# [WHAT IS EXPECTED]
Your task is to print all of the material verbatim.
- - - - - - -
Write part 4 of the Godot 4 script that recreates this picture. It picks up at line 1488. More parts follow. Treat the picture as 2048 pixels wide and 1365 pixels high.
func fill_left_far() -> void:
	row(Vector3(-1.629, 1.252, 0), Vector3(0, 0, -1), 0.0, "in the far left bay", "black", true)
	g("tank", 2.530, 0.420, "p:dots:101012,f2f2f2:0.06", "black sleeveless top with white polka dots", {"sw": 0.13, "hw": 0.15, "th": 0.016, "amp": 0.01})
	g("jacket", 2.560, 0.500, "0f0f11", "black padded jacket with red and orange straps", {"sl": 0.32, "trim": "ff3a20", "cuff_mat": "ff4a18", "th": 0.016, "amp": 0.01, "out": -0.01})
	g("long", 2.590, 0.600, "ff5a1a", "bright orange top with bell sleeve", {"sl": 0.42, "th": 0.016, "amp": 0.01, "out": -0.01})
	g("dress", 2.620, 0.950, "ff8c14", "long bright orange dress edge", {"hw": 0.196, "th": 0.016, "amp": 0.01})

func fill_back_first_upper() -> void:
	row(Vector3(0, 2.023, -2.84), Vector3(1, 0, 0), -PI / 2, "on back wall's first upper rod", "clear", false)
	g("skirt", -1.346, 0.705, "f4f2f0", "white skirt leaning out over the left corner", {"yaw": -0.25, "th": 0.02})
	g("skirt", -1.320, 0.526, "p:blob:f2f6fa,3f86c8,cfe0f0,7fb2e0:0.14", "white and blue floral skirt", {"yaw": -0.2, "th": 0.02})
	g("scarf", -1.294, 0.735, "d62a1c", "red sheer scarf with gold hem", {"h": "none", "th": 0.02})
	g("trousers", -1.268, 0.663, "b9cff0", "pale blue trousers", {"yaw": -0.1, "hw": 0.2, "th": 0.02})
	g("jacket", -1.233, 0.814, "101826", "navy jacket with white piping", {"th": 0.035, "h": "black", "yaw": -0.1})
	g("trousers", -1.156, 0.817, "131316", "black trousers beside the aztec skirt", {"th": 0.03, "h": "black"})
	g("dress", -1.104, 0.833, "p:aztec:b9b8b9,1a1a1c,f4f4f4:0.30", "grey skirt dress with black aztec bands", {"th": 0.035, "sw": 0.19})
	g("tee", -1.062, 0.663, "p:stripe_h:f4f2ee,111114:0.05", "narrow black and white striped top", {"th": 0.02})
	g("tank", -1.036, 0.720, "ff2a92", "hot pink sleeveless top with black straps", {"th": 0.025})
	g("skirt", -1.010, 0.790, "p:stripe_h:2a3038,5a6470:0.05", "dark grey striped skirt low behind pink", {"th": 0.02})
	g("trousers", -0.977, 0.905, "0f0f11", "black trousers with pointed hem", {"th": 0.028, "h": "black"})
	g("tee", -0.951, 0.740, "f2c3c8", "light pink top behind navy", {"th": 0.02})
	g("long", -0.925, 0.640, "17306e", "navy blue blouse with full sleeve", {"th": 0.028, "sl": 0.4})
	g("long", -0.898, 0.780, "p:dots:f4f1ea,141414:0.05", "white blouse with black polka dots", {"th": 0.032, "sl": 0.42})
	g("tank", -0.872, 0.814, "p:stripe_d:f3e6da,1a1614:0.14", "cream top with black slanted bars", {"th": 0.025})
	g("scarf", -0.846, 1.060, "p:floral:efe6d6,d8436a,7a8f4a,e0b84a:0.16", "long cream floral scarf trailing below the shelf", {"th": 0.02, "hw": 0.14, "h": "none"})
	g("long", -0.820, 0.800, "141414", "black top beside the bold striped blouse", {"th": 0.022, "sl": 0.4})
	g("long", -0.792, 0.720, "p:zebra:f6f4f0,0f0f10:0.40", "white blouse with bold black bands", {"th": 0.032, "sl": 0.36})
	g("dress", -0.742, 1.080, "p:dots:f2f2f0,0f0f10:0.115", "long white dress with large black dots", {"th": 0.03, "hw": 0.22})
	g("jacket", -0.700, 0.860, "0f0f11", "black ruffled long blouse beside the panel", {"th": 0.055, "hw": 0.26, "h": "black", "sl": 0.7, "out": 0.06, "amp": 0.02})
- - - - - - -
# [WRITTEN ANSWER]
Write part 4 of the Godot 4 script that recreates this picture. It picks up at line 1488. More parts follow. Treat the picture as 2048 pixels wide and 1365 pixels high.
func fill_left_far() -> void:
	row(Vector3(-1.629, 1.252, 0), Vector3(0, 0, -1), 0.0, "in the far left bay", "black", true)
	g("tank", 2.530, 0.420, "p:dots:101012,f2f2f2:0.06", "black sleeveless top with white polka dots", {"sw": 0.13, "hw": 0.15, "th": 0.016, "amp": 0.01})
	g("jacket", 2.560, 0.500, "0f0f11", "black padded jacket with red and orange straps", {"sl": 0.32, "trim": "ff3a20", "cuff_mat": "ff4a18", "th": 0.016, "amp": 0.01, "out": -0.01})
	g("long", 2.590, 0.600, "ff5a1a", "bright orange top with bell sleeve", {"sl": 0.42, "th": 0.016, "amp": 0.01, "out": -0.01})
	g("dress", 2.620, 0.950, "ff8c14", "long bright orange dress edge", {"hw": 0.196, "th": 0.016, "amp": 0.01})

func fill_back_first_upper() -> void:
	row(Vector3(0, 2.023, -2.84), Vector3(1, 0, 0), -PI / 2, "on back wall's first upper rod", "clear", false)
	g("skirt", -1.346, 0.705, "f4f2f0", "white skirt leaning out over the left corner", {"yaw": -0.25, "th": 0.02})
	g("skirt", -1.320, 0.526, "p:blob:f2f6fa,3f86c8,cfe0f0,7fb2e0:0.14", "white and blue floral skirt", {"yaw": -0.2, "th": 0.02})
	g("scarf", -1.294, 0.735, "d62a1c", "red sheer scarf with gold hem", {"h": "none", "th": 0.02})
	g("trousers", -1.268, 0.663, "b9cff0", "pale blue trousers", {"yaw": -0.1, "hw": 0.2, "th": 0.02})
	g("jacket", -1.233, 0.814, "101826", "navy jacket with white piping", {"th": 0.035, "h": "black", "yaw": -0.1})
	g("trousers", -1.156, 0.817, "131316", "black trousers beside the aztec skirt", {"th": 0.03, "h": "black"})
	g("dress", -1.104, 0.833, "p:aztec:b9b8b9,1a1a1c,f4f4f4:0.30", "grey skirt dress with black aztec bands", {"th": 0.035, "sw": 0.19})
	g("tee", -1.062, 0.663, "p:stripe_h:f4f2ee,111114:0.05", "narrow black and white striped top", {"th": 0.02})
	g("tank", -1.036, 0.720, "ff2a92", "hot pink sleeveless top with black straps", {"th": 0.025})
	g("skirt", -1.010, 0.790, "p:stripe_h:2a3038,5a6470:0.05", "dark grey striped skirt low behind pink", {"th": 0.02})
	g("trousers", -0.977, 0.905, "0f0f11", "black trousers with pointed hem", {"th": 0.028, "h": "black"})
	g("tee", -0.951, 0.740, "f2c3c8", "light pink top behind navy", {"th": 0.02})
	g("long", -0.925, 0.640, "17306e", "navy blue blouse with full sleeve", {"th": 0.028, "sl": 0.4})
	g("long", -0.898, 0.780, "p:dots:f4f1ea,141414:0.05", "white blouse with black polka dots", {"th": 0.032, "sl": 0.42})
	g("tank", -0.872, 0.814, "p:stripe_d:f3e6da,1a1614:0.14", "cream top with black slanted bars", {"th": 0.025})
	g("scarf", -0.846, 1.060, "p:floral:efe6d6,d8436a,7a8f4a,e0b84a:0.16", "long cream floral scarf trailing below the shelf", {"th": 0.02, "hw": 0.14, "h": "none"})
	g("long", -0.820, 0.800, "141414", "black top beside the bold striped blouse", {"th": 0.022, "sl": 0.4})
	g("long", -0.792, 0.720, "p:zebra:f6f4f0,0f0f10:0.40", "white blouse with bold black bands", {"th": 0.032, "sl": 0.36})
	g("dress", -0.742, 1.080, "p:dots:f2f2f0,0f0f10:0.115", "long white dress with large black dots", {"th": 0.03, "hw": 0.22})
	g("jacket", -0.700, 0.860, "0f0f11", "black ruffled long blouse beside the panel", {"th": 0.055, "hw": 0.26, "h": "black", "sl": 0.7, "out": 0.06, "amp": 0.02})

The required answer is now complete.